Friday, January 15, 2010
the word of the day: expurgate
Daily
Anyhoo, I guess i'm well under my mark for promised posts. thats for sure. By my count i'm only 8 behind schedule after this post.
i suppose i should practice my fictional writings. But their sooooo bleedin' hard. that i thought i'd post my feeling
Feeling:
afraid and unsure.
my fortune cookie said:
"you find beuaty in ordenary things. do not lose this ablity in bed."makes me ever so much more ponderant.
also i'm very distracti-
Question:
Have you ever done something that you thought:
"this is a bad idea"and asked what does it have to do with where i am now in life?
Could it really be called bad?
Concern:
I fear I have an affinity to erasure. everything i do is seemingly plagued by incompleteness and hasty editing. however, i feel that it is also a strength. I can remain conceptually attached to writings and expression during and post revision despite drastic changes both with the style and word (or other hard-to-name devises). hmm.

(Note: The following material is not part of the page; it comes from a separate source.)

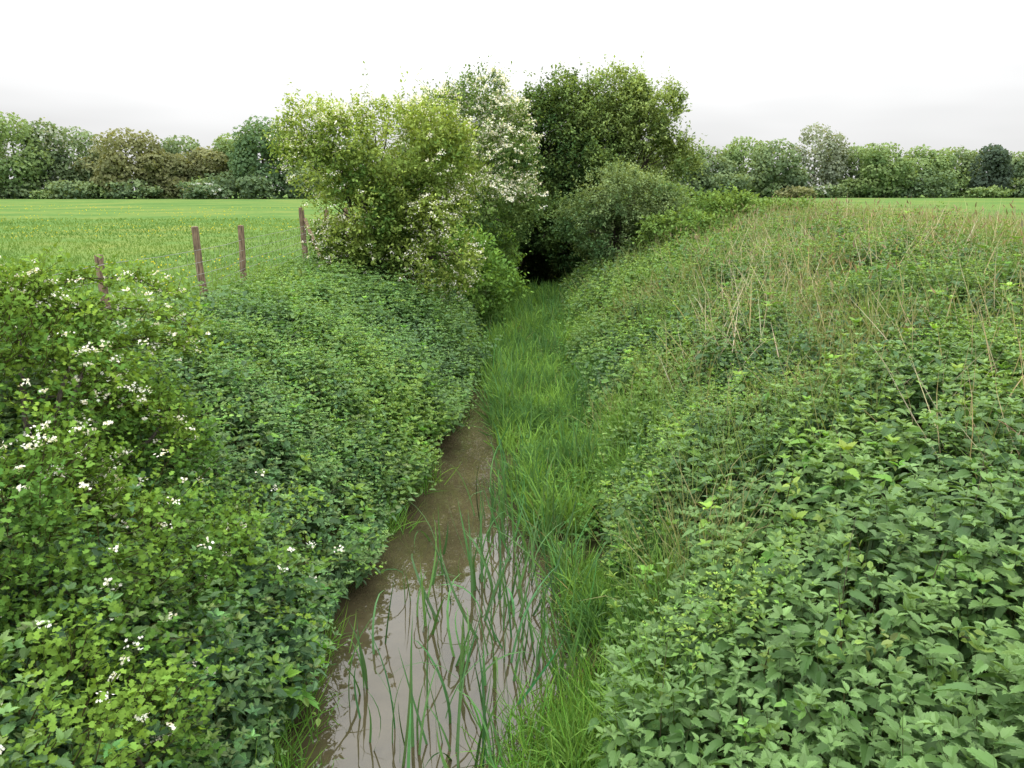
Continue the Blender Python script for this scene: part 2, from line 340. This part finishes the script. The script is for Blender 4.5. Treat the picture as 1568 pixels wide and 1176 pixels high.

I guess i'll simply need to erase my eraser.
tomarrow: MUNCHAUSEN (a revisial)
-marcus
Tuesday, January 5, 2010
A reintroduction
i've tekken a much, much, much needed hiatus and ride myself of self deriding thoughts. futhermore, i am ready, now like never before, to show the world my bad self.
So between future, posts (growing to daily(cross figers)) and renewed (started) job searching we'll see how well i can maintain my networking... (i's roll) of caurse, my ever-complacient computorial friend has quit networking. basicly, the sharing and networking utility refuses to load. replaced drivers be damned. the crazy thing is the Repair fuction from the hard-drive and the repair function from the system disks also refuse to function. Further any (and all tried) security prgms freeze when they encounter the malware.
so, while every thing else works, fuck the wireless (rather, it sez: 'fuck you'). i'm planing to go hardwire. so i await an enthernet cable, until then, thanks to Ruby for her magnificent lending of her computer.
Thanks to all, and exquisite new years!